I began my genealogy research over 30 years ago with my immediate ancestral lines, but soon branched out to in-laws' lines as well. Now I can add Gamez and Villarreal, Consorti and Coglievina to Sanders, Fulmer, Kirkhuff, McNally, Knapp and others, taking me to new corners of the globe for fascinating research.

100 years ago...
  • Juan and Enriqueta Villarreal de Gamez were living with their two young sons in the small village of Santa Fe, Villaldama, Nuevo Leon, Mexico. The revolution in Mexico, that would drive them north was just two short years away.
  • 8 year-old William Allen Fulmer was living in Philadelphia with his parents, William and Hannah, never dreaming that in eight more years he would enlist in the Pennsylvania National Guard and be sent into Mexico in a futile attempt to capture the revolutionary Francisco "Pancho" Villa.
  • William Sanders is shown on the 1910 census, living with his parents, Charles (a civil war vet), and Mary (McNally) in Avoca, Pennsylvania and working as an electrician. In 1908, he probably would have just finished school. His future bride, Florence was going to school in nearby Scranton and living with her father William Berge, MD and her mother Anna (Kirkhuff).

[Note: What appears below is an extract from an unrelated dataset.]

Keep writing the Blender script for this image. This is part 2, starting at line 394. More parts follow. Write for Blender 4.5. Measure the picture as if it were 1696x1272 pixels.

  • Guido Consorti was an 11 year-old in Ascoli Piceno, Italy. Did he know in 7 more years he would be boarding a ship to immigrate to the United States? His bride to be Domenica Agostini was living in Venarotta, 8 km away.
  • 25 year old Pietro Coglievina had just left his wife Nicoletta (Ceglian) and baby daughter behind in Cherso when he left that tumultuous region to seek a better life in the US. Nicoletta and young Mary would wait a decade before enough funds were saved to send for them.